Zen Meditation 7

What is samādhi? Though Indian tradition defines nine levels of samadhi, each with its own identifying characteristics, a general definition will suffice here. Samadhi is a unified state of mind in which there is no distinction between self and environment, no sense of time or place. This is not a state of no-thought or no-mind, since there is still an awareness of the self experiencing samadhi. Rather, it is a state of one-thought or one-mind. In Ch'an, an important distinction is made between samadhi and enlightenment, as seen in the spiritual path of Shakyamuni Buddha. After years of austere practice as a yogi, Shakyamuni had attained the highest level of samadhi, but he knew that his realization was still incomplete. He sat under the bodhi tree, vowing not to get up until he had fully resolved the question of death and rebirth. Only when he became enlightened, after seeing the morning star, did he rise. His experience became the paradigm of zazen practice.

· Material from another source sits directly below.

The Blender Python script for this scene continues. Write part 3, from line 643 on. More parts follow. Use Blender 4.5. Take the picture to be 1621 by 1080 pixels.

The First Patriarch of Ch'an, the Indian monk Bodhidharma, reached China around A.D. 520 and established himself in Shaolin temple. While the historical facts of Bodhidharma's life are scant, there is little doubt that he was enlightened before arriving in China. Even so, he continued zazen practice. According to legend, Bodhidharma sat facing a wall for nine years, in the same posture used by previous masters to attain samadhi. However, he did not use Hinayana methods (such as visualizing parts of the body), and his goal was different--to attain liberation without necessarily going through samadhi. Bodhidharma's great contribution to Ch'an was his insistence on directly experiencing Buddha-nature through zazen.